とにかく、ずっとずっと気になっていたんだけど、なぜか「読もう」とならなかった。

でもアラフォーになってようやく「いまがタイミングかも」と思えたので、買ってみた。

子どもが寝静まった後に、少しずつ読み進めながら、その表現力に衝撃を受けている。

戦後間もない時期に、兄弟を早くに亡くしたりもしながら、2人の子どもを抱えたまま離婚して、その子どもたちを養父母に預けて「染め」の世界で生きていくと決め。

その道を追求していく過程は、どんなものだったんだろうと想像するだけで、心がキュウッとなる。

7、80年ほど前の時代に小さい子どもを外に預けるという決断は、もしかしたら今のそれとは異なったかもしれないけど、

それでも、相当な覚悟が必要だったんだろうなとは思う。

とりあえず「なんだこの文章、すごすぎるだろ」と思いながら読んでいるけど、なぜこんなに衝撃を受けているのかを、私はまだうまく表現できない。

おそらく一般的に、こういう「職人」の方々は、自分が体感している世界をこんなに言葉で表現しないんじゃないかな。

作る「もの」でその世界を表現する人がほとんどなのでは。

その人がどんな世界を見ているかを言葉で体験できるなんていうこと、ほぼないんじゃないか。しらんけど。

志村さんは自分が体験している世界を文章で表現できるからすごいんじゃないかな。

自分が染めをする過程で、糸を作る過程で、どんな世界を見ていて、それがどれだけ繊細でそれだけ難しいのか、どれだけ美しいのかなどを、

読者も一緒に体験させてもらっているような気になってくる。

自分には絶対にできない世界。絶対に無理。でもこの人のことを、この人が表現している世界を、そのもとになっている自然の草木のことを、とにかくシンプルにすごい、偉大だと思う。

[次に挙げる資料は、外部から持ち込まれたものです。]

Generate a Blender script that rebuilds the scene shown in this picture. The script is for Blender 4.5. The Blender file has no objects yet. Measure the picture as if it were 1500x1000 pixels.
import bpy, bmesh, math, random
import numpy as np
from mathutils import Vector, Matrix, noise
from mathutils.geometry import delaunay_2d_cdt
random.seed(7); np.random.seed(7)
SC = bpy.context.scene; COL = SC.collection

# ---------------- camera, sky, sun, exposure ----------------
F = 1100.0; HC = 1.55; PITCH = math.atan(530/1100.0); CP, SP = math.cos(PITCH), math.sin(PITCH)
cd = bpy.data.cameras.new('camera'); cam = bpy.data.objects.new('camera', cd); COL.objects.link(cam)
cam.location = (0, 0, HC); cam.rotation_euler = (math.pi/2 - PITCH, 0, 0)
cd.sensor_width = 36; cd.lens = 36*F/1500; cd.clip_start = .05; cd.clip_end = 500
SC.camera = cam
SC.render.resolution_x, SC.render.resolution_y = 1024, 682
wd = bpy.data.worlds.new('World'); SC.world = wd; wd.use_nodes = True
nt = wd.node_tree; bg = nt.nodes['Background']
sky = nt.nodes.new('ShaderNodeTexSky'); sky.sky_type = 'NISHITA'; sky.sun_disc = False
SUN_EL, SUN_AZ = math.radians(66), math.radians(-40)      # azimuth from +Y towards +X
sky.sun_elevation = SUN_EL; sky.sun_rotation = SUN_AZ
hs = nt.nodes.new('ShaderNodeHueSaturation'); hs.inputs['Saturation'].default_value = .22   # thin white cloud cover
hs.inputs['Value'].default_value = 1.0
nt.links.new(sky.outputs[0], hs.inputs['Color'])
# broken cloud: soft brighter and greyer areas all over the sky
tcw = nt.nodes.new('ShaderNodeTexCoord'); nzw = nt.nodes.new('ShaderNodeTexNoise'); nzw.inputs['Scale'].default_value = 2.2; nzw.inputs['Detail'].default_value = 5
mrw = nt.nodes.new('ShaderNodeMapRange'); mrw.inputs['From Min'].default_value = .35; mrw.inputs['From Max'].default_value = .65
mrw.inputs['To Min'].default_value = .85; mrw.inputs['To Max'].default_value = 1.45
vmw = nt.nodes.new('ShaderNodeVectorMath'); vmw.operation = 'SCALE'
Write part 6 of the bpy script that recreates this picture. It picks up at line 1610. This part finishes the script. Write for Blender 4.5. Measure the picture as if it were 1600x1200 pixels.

それくらいにすごい表現力。これは、もう、ほんとうに芸術だと思う。

正直「もっと早くに読んでいたら私の人生は少し変わったかもしれない」と思うほど。

その一方で「10年前の自分が読んでも面白くなかったかもしれない」とも思う。そう思いたいだけかもしれない。

1924年(大正13年)生まれ。写真を見ると、もうすぐ100歳とは思えないような凛とした佇まいで、思わず固まった。

娘さんとの連名で運営されているしむらのいろというウェブサイトもあります。

京都で染色を学べる学校も運営されているそう。夏に2日とか3日のワークショップも開催しているらしい。子どもが手を離れたら行ってみたいな。

まだ最初の章を読み終わったくらいなのですが、これからじっくり読み進めていきたいと思います。